[start]

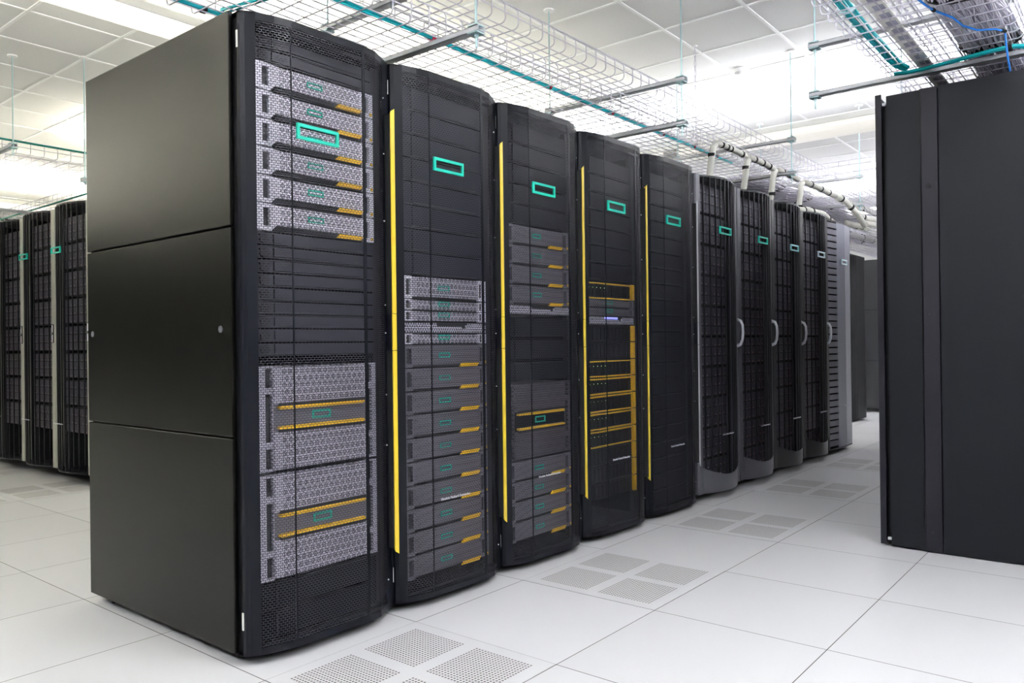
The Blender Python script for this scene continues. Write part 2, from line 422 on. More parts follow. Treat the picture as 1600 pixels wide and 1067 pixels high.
def make_large(name, mbez, h, bandm):
    t = thing(name, name, 'server')
    MB().box(0.012, EW-0.012, 0.0, 0.72, 0.002, h-0.002).build('chassis', m_inner, t)
    b = MB(); b.box(0.064, 0.445, -0.016, 0.0, 0.006, h*0.375); b.box(0.064, 0.445, -0.016, 0.0, h*0.635, h-0.010)
    b.prism([(-0.016, h-0.010), (0.0, h-0.010), (0.0, h-0.003)], 0.03, 0.455, 0)
    b.build('bezel', mbez, t)
    for s in (0, 1):
        xs0, xs1 = (0.036, 0.060) if s == 0 else (0.450, 0.472)
        a0, a1 = (0.0, 0.064) if s == 0 else (0.445, EW)
        e = MB(); e.box(a0, xs0, -0.012, 0.004, 0.002, h-0.002); e.box(xs1, a1, -0.012, 0.004, 0.002, h-0.002)
        for z0, z1 in ((0.002, h*0.03), (h*0.22, h*0.28), (h*0.73, h*0.79), (h*0.985, h-0.002)):
            e.box(xs0, xs1, -0.012, 0.004, z0, z1)
        e.build('rack_ear', mbez, t)
    MB().box(0.064, 0.445, -0.010, 0.0, h*0.375, h*0.635).build('name_band', bandm, t)
    for z0, z1 in ((h*0.585, h*0.615), (h*0.395, h*0.425)):
        MB().prism([(0.085, z0), (0.425, z0), (0.433, (z0+z1)/2), (0.425, z1), (0.085, z1), (0.077, (z0+z1)/2)], -0.024, -0.010, 1).build('grip_bar', m_amber, t)
    for z0, z1 in ((h*0.615, h*0.645), (h*0.365, h*0.395)):
        MB().prism([(0.085, z0), (0.435, z0), (0.44, (z0+z1)/2), (0.435, z1), (0.085, z1), (0.077, (z0+z1)/2)], -0.0175, -0.0155, 1).build('grip_recess', m_strap, t)
    frame_logo('badge', m_logo_small, 0.075, 0.028, 0.006, -0.0135, 0.215, h*0.47, t, 0.0035)
    CH[t.name] = kids(t)
    return t

def make_shelf(name, screen):
    h = U
    t = thing(name, name, 'console')
    MB().box(0.005, EW-0.005, 0.0, 0.5, 0.002, h-0.002).build('tray', m_inner, t)
    MB().prism([(0, 0.003), (EW, 0.003), (EW, h-0.003), (0.375, h-0.003), (0.375, h*0.45), (0.345, h*0.45), (0.345, h*0.62), (0.20, h*0.62), (0.20, h-0.003), (0, h-0.003)], -0.010, 0.0, 1).build('front_plate', m_shelfp, t)
    if screen: MB().box(0.21, 0.34, -0.003, -0.0005, h*0.66, h*0.9).build('status_display', m_bluescr, t)
    CH[t.name] = kids(t)
    return t

def make_enclosure(name, h, lines):
    t = thing(name, name, 'disk enclosure')
    MB().box(0.004, EW-0.03, 0.0, 0.6, 0.002, h-0.002).build('chassis', m_inner, t)
    m = MB(); m.box(0, EW-0.032, -0.006, 0.0, 0.003, h-0.003)
    for i in range(12):
        x = 0.02+i*0.036; m.box(x, x+0.030, -0.010, -0.006, 0.012, h-0.012)
    m.build('drive_bays', m_blankd, t)
    for z in lines:
        MB().box(0.004, EW-0.036, -0.013, -0.006, z-0.0035, z+0.0035).build('trim_strip', m_amber, t)
    e = MB(); e.box(EW-0.032, EW-0.006, -0.020, 0.0, 0.003, h-0.003)
    e.box(EW-0.034, EW-0.026, -0.024, -0.018, h*0.30, h*0.70)
    e.build('cable_cover', m_amber, t)
    if lines:
        l = MB()
        for i in range(5): l.box(0.055+i*0.036, 0.058+i*0.036, -0.0115, -0.0095, h*0.62, h*0.65)
        l.build('status_lights', m_greenled, t)
    CH[t.name] = kids(t)
    return t
USED = set()
def put(proto, i, z, label, group):
    """place a unit at height z in rack i of the main row; the prototype itself is used first"""
    loc = (0.61*i+EX, EY, z)
    if proto.name not in USED:
        USED.add(proto.name); proto.location = loc; tag(proto, label, None, group); return proto
    return dup(proto, loc, label, group)
def zz(z): return 0.976+(z-0.976)*1.014

sv = make_server('rack_server', 'server', U2, m_bez, m_ear, m_amber, 'notch')
svm = make_server('rack_server', 'server', U2, m_bezd, m_eard, m_amber, 'plain')
svt = make_server('rack_server', 'server', U2, m_bezb, m_ear, None, 'plain')
sv1 = make_server('slim_server', 'server', U, m_bezb, m_ear, None, 'plain')
sv1d = make_server('slim_server', 'server', U, m_bezd, m_eard, None, 'plain')
bl1 = make_blank('filler_panel', U, m_blank, True)
bl2 = make_blank('filler_panel', U2, m_blankd, False)
bl2b = make_blank('filler_panel', U2, m_blankn, False)
lgs = make_large('large_rack_server', m_bezb, 0.339, m_eard)
lgd = make_large('large_rack_server', m_bezx, 0.339, m_blankd)
shf = make_shelf('pull_out_console', False)
shb = make_shelf('pull_out_console', True)
enb = make_enclosure('disk_enclosure', U2, ())
enl = make_enclosure('disk_enclosure', U2, (0.004, U2-0.010))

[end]

# DIRECTIVE:
Copy all the lines of data exactly as they appear, dropping any images.

# SOLUTION:
The Blender Python script for this scene continues. Write part 2, from line 422 on. More parts follow. Treat the picture as 1600 pixels wide and 1067 pixels high.
def make_large(name, mbez, h, bandm):
    t = thing(name, name, 'server')
    MB().box(0.012, EW-0.012, 0.0, 0.72, 0.002, h-0.002).build('chassis', m_inner, t)
    b = MB(); b.box(0.064, 0.445, -0.016, 0.0, 0.006, h*0.375); b.box(0.064, 0.445, -0.016, 0.0, h*0.635, h-0.010)
    b.prism([(-0.016, h-0.010), (0.0, h-0.010), (0.0, h-0.003)], 0.03, 0.455, 0)
    b.build('bezel', mbez, t)
    for s in (0, 1):
        xs0, xs1 = (0.036, 0.060) if s == 0 else (0.450, 0.472)
        a0, a1 = (0.0, 0.064) if s == 0 else (0.445, EW)
        e = MB(); e.box(a0, xs0, -0.012, 0.004, 0.002, h-0.002); e.box(xs1, a1, -0.012, 0.004, 0.002, h-0.002)
        for z0, z1 in ((0.002, h*0.03), (h*0.22, h*0.28), (h*0.73, h*0.79), (h*0.985, h-0.002)):
            e.box(xs0, xs1, -0.012, 0.004, z0, z1)
        e.build('rack_ear', mbez, t)
    MB().box(0.064, 0.445, -0.010, 0.0, h*0.375, h*0.635).build('name_band', bandm, t)
    for z0, z1 in ((h*0.585, h*0.615), (h*0.395, h*0.425)):
        MB().prism([(0.085, z0), (0.425, z0), (0.433, (z0+z1)/2), (0.425, z1), (0.085, z1), (0.077, (z0+z1)/2)], -0.024, -0.010, 1).build('grip_bar', m_amber, t)
    for z0, z1 in ((h*0.615, h*0.645), (h*0.365, h*0.395)):
        MB().prism([(0.085, z0), (0.435, z0), (0.44, (z0+z1)/2), (0.435, z1), (0.085, z1), (0.077, (z0+z1)/2)], -0.0175, -0.0155, 1).build('grip_recess', m_strap, t)
    frame_logo('badge', m_logo_small, 0.075, 0.028, 0.006, -0.0135, 0.215, h*0.47, t, 0.0035)
    CH[t.name] = kids(t)
    return t

def make_shelf(name, screen):
    h = U
    t = thing(name, name, 'console')
    MB().box(0.005, EW-0.005, 0.0, 0.5, 0.002, h-0.002).build('tray', m_inner, t)
    MB().prism([(0, 0.003), (EW, 0.003), (EW, h-0.003), (0.375, h-0.003), (0.375, h*0.45), (0.345, h*0.45), (0.345, h*0.62), (0.20, h*0.62), (0.20, h-0.003), (0, h-0.003)], -0.010, 0.0, 1).build('front_plate', m_shelfp, t)
    if screen: MB().box(0.21, 0.34, -0.003, -0.0005, h*0.66, h*0.9).build('status_display', m_bluescr, t)
    CH[t.name] = kids(t)
    return t

def make_enclosure(name, h, lines):
    t = thing(name, name, 'disk enclosure')
    MB().box(0.004, EW-0.03, 0.0, 0.6, 0.002, h-0.002).build('chassis', m_inner, t)
    m = MB(); m.box(0, EW-0.032, -0.006, 0.0, 0.003, h-0.003)
    for i in range(12):
        x = 0.02+i*0.036; m.box(x, x+0.030, -0.010, -0.006, 0.012, h-0.012)
    m.build('drive_bays', m_blankd, t)
    for z in lines:
        MB().box(0.004, EW-0.036, -0.013, -0.006, z-0.0035, z+0.0035).build('trim_strip', m_amber, t)
    e = MB(); e.box(EW-0.032, EW-0.006, -0.020, 0.0, 0.003, h-0.003)
    e.box(EW-0.034, EW-0.026, -0.024, -0.018, h*0.30, h*0.70)
    e.build('cable_cover', m_amber, t)
    if lines:
        l = MB()
        for i in range(5): l.box(0.055+i*0.036, 0.058+i*0.036, -0.0115, -0.0095, h*0.62, h*0.65)
        l.build('status_lights', m_greenled, t)
    CH[t.name] = kids(t)
    return t
USED = set()
def put(proto, i, z, label, group):
    """place a unit at height z in rack i of the main row; the prototype itself is used first"""
    loc = (0.61*i+EX, EY, z)
    if proto.name not in USED:
        USED.add(proto.name); proto.location = loc; tag(proto, label, None, group); return proto
    return dup(proto, loc, label, group)
def zz(z): return 0.976+(z-0.976)*1.014

sv = make_server('rack_server', 'server', U2, m_bez, m_ear, m_amber, 'notch')
svm = make_server('rack_server', 'server', U2, m_bezd, m_eard, m_amber, 'plain')
svt = make_server('rack_server', 'server', U2, m_bezb, m_ear, None, 'plain')
sv1 = make_server('slim_server', 'server', U, m_bezb, m_ear, None, 'plain')
sv1d = make_server('slim_server', 'server', U, m_bezd, m_eard, None, 'plain')
bl1 = make_blank('filler_panel', U, m_blank, True)
bl2 = make_blank('filler_panel', U2, m_blankd, False)
bl2b = make_blank('filler_panel', U2, m_blankn, False)
lgs = make_large('large_rack_server', m_bezb, 0.339, m_eard)
lgd = make_large('large_rack_server', m_bezx, 0.339, m_blankd)
shf = make_shelf('pull_out_console', False)
shb = make_shelf('pull_out_console', True)
enb = make_enclosure('disk_enclosure', U2, ())
enl = make_enclosure('disk_enclosure', U2, (0.004, U2-0.010))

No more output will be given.